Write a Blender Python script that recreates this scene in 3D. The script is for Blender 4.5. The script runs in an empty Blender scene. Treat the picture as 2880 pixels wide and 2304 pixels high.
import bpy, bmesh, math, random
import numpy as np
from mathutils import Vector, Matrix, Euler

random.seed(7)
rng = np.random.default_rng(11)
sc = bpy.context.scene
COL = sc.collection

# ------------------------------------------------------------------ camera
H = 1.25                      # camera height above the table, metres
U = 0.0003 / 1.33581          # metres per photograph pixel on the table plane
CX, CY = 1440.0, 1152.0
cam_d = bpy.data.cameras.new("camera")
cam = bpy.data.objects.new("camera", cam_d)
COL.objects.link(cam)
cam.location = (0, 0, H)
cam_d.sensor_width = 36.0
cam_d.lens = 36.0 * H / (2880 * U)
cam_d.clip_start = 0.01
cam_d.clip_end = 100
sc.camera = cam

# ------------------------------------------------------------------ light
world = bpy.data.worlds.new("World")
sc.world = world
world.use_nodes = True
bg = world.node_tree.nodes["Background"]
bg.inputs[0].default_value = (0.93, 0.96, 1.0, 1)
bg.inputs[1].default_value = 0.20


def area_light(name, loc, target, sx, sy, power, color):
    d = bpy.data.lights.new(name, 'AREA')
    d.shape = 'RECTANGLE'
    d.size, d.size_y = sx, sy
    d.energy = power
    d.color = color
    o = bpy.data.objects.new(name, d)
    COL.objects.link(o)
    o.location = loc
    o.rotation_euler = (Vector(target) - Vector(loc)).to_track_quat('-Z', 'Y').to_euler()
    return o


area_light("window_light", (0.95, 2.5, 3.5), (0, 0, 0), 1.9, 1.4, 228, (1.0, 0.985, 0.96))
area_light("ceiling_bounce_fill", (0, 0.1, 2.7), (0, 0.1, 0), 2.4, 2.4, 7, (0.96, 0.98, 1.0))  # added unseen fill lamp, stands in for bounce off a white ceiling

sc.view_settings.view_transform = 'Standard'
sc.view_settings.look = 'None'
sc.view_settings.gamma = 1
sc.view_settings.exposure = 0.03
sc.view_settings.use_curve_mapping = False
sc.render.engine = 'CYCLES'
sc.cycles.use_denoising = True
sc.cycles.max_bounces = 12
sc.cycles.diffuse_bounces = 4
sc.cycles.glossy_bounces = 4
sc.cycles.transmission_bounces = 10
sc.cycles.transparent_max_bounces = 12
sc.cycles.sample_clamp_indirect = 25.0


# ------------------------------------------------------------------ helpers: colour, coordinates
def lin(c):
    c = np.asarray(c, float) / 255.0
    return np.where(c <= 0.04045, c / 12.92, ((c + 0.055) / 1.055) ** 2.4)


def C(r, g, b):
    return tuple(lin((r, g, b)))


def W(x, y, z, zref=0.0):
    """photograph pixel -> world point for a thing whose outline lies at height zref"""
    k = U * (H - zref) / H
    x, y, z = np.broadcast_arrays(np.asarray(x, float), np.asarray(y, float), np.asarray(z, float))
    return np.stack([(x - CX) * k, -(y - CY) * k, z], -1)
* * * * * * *
• **Set problem**
Restate the whole of the material exactly.

• **Reply to the task**
Write a Blender Python script that recreates this scene in 3D. The script is for Blender 4.5. The script runs in an empty Blender scene. Treat the picture as 2880 pixels wide and 2304 pixels high.
import bpy, bmesh, math, random
import numpy as np
from mathutils import Vector, Matrix, Euler

random.seed(7)
rng = np.random.default_rng(11)
sc = bpy.context.scene
COL = sc.collection

# ------------------------------------------------------------------ camera
H = 1.25                      # camera height above the table, metres
U = 0.0003 / 1.33581          # metres per photograph pixel on the table plane
CX, CY = 1440.0, 1152.0
cam_d = bpy.data.cameras.new("camera")
cam = bpy.data.objects.new("camera", cam_d)
COL.objects.link(cam)
cam.location = (0, 0, H)
cam_d.sensor_width = 36.0
cam_d.lens = 36.0 * H / (2880 * U)
cam_d.clip_start = 0.01
cam_d.clip_end = 100
sc.camera = cam

# ------------------------------------------------------------------ light
world = bpy.data.worlds.new("World")
sc.world = world
world.use_nodes = True
bg = world.node_tree.nodes["Background"]
bg.inputs[0].default_value = (0.93, 0.96, 1.0, 1)
bg.inputs[1].default_value = 0.20


def area_light(name, loc, target, sx, sy, power, color):
    d = bpy.data.lights.new(name, 'AREA')
    d.shape = 'RECTANGLE'
    d.size, d.size_y = sx, sy
    d.energy = power
    d.color = color
    o = bpy.data.objects.new(name, d)
    COL.objects.link(o)
    o.location = loc
    o.rotation_euler = (Vector(target) - Vector(loc)).to_track_quat('-Z', 'Y').to_euler()
    return o


area_light("window_light", (0.95, 2.5, 3.5), (0, 0, 0), 1.9, 1.4, 228, (1.0, 0.985, 0.96))
area_light("ceiling_bounce_fill", (0, 0.1, 2.7), (0, 0.1, 0), 2.4, 2.4, 7, (0.96, 0.98, 1.0))  # added unseen fill lamp, stands in for bounce off a white ceiling

sc.view_settings.view_transform = 'Standard'
sc.view_settings.look = 'None'
sc.view_settings.gamma = 1
sc.view_settings.exposure = 0.03
sc.view_settings.use_curve_mapping = False
sc.render.engine = 'CYCLES'
sc.cycles.use_denoising = True
sc.cycles.max_bounces = 12
sc.cycles.diffuse_bounces = 4
sc.cycles.glossy_bounces = 4
sc.cycles.transmission_bounces = 10
sc.cycles.transparent_max_bounces = 12
sc.cycles.sample_clamp_indirect = 25.0


# ------------------------------------------------------------------ helpers: colour, coordinates
def lin(c):
    c = np.asarray(c, float) / 255.0
    return np.where(c <= 0.04045, c / 12.92, ((c + 0.055) / 1.055) ** 2.4)


def C(r, g, b):
    return tuple(lin((r, g, b)))


def W(x, y, z, zref=0.0):
    """photograph pixel -> world point for a thing whose outline lies at height zref"""
    k = U * (H - zref) / H
    x, y, z = np.broadcast_arrays(np.asarray(x, float), np.asarray(y, float), np.asarray(z, float))
    return np.stack([(x - CX) * k, -(y - CY) * k, z], -1)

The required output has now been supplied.